Tatsächlich ist die Sachlage nicht ganz einfach. Der Urvertrag mit der UNO reicht in das Jahr 1974 unter Bundeskanzler Bruno Kreisky zurück. Im Jahr 2002 war es unter Kanzler Wolfgang Schüssel zu Verhandlungen über Vertragsänderungen gekommen, die schließlich im Juni 2008 beschlossen worden sind. Zuständig war damals das Außenministerium unter Ursula Plassnik.

Muss Österreich Fidschi die Ausrüstung überlassen?
Experten in New York weisen nun zwar darauf hin, dass ein vorzeitiger Abzug möglich sei. "Aber wie immer, wenn man aus einem Vertrag vorzeitig aussteigen will, wird die Angelegenheit dann teuer", sagt ein Diplomat, der namentlich nicht genannt werden will. Die Kosten könnten im konkreten Fall bedeuten, dass das Verteidigungsministerium sämtliche militärischen Ausrüstungsgegenstände den Soldaten von den Fidschi-Inseln überlassen muss, die Österreichs Blauhelme ersetzen sollen.

Am Dienstagabend bestätigten die Fidschi-Inseln, mit mehr als 500 Blauhelmsoldaten auf den Golanhöhen einspringen zu wollen. Der kleine Inselstaat im Südpazifik werde im Juni 170 Soldaten in das bergige Gebiet schicken, teilten UNO-Diplomaten in New York mit. Diese sollen die Blauhelme aus Japan und Kroatien ersetzen, die bereits abgezogen wurden, sowie die rund 380 Soldaten, die Österreich abzieht.

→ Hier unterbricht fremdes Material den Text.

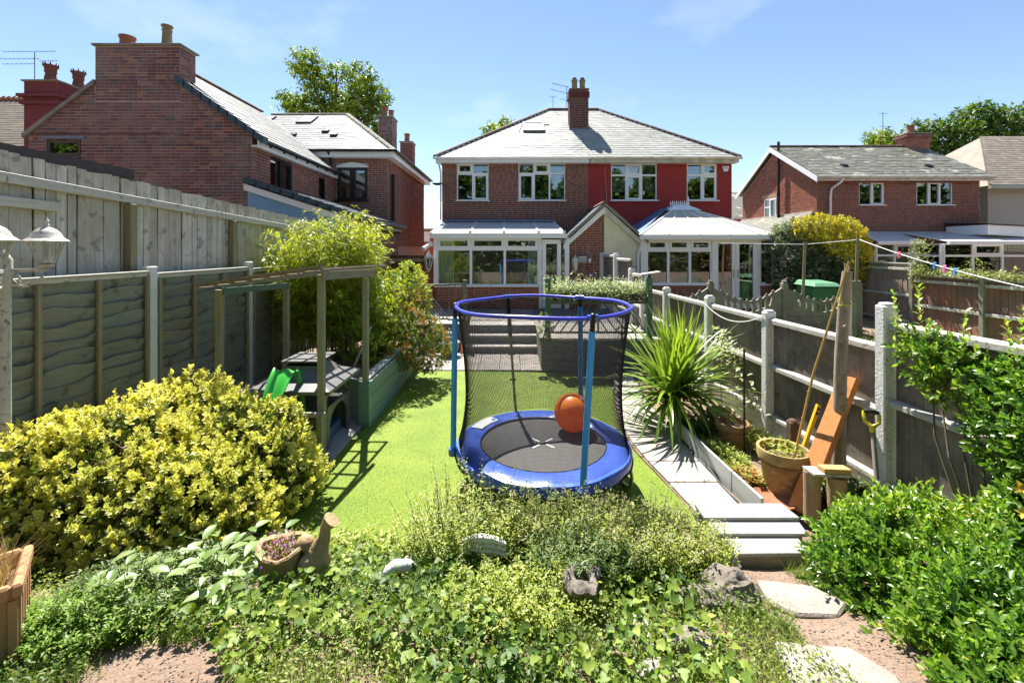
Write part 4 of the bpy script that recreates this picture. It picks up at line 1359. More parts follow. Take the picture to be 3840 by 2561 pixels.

UNO hält an Golan-Mission fest
Kommende Woche entscheidet der UNO-Sicherheitsrat über eine Verlängerung der Mission UNDOF um sechs Monate. Alle 15 Mitglieder des mächtigsten UN-Gremiums hätten bereits übereingestimmt, dass die Mission fortgesetzt und verstärkt werden müsse, sagte der britische UNO-Botschafter und derzeitige Ratsvorsitzende Mark Lyall Grant.

Kommentar:Das Kleingedruckte nicht gelesen?
Jeder durchschnittlich aufmerksame Konsument weiß, dass er bei einer Vertragsunterzeichnung auch das Kleingedruckte lesen sollte. Eine kleine Nachlässigkeit könnte einen sonst spätestens bei der Vertragsauflösung teuer zu stehen kommen.

Das sind Binsenweisheiten, die man in vielen Broschüren etwa der Arbeiterkammer finden kann. Von Regierungsmitgliedern darf daher mit Fug und Recht erwartet werden, dass sie zumindest über die Grundkenntnisse allgemeinen Geschäftsgebarens verfügen. Tun sie offenbar nicht.

Anders ist es nicht zu erklären, dass die Spitzen der Republik erst jetzt merken, wie schwer es ist, aus dem Golan-Vertrag mit der UNO herauszukommen. Man hatte schlicht und einfach auf das Kleingedruckte vergessen. In einem im Juni 2008 zwischen dem österreichischen Außenministerium und den Vereinten Nationen unterzeichneten Vertrag steht nämlich, dass für den Truppenabzug von den Golanhöhen eine Frist von 90 Tagen nach Vertragskündigung einzuhalten ist.

Wenn jetzt das Außenministerium so tut, als hätte es von alldem nichts gewusst, und die alleinige Verantwortung dem neuen Verteidigungsminister Gerald Klug zuschiebt, ist das ein schäbiges Wahlkampfmanöver.

Klar ist nur, dass hier alle zusammen ziemlichen Mist gebaut haben. Der erste Fehler ist allerdings schon passiert, als sich Österreich vor Jahren so einen Knebelvertrag mit der UNO überhaupt hat aufschwatzen lassen.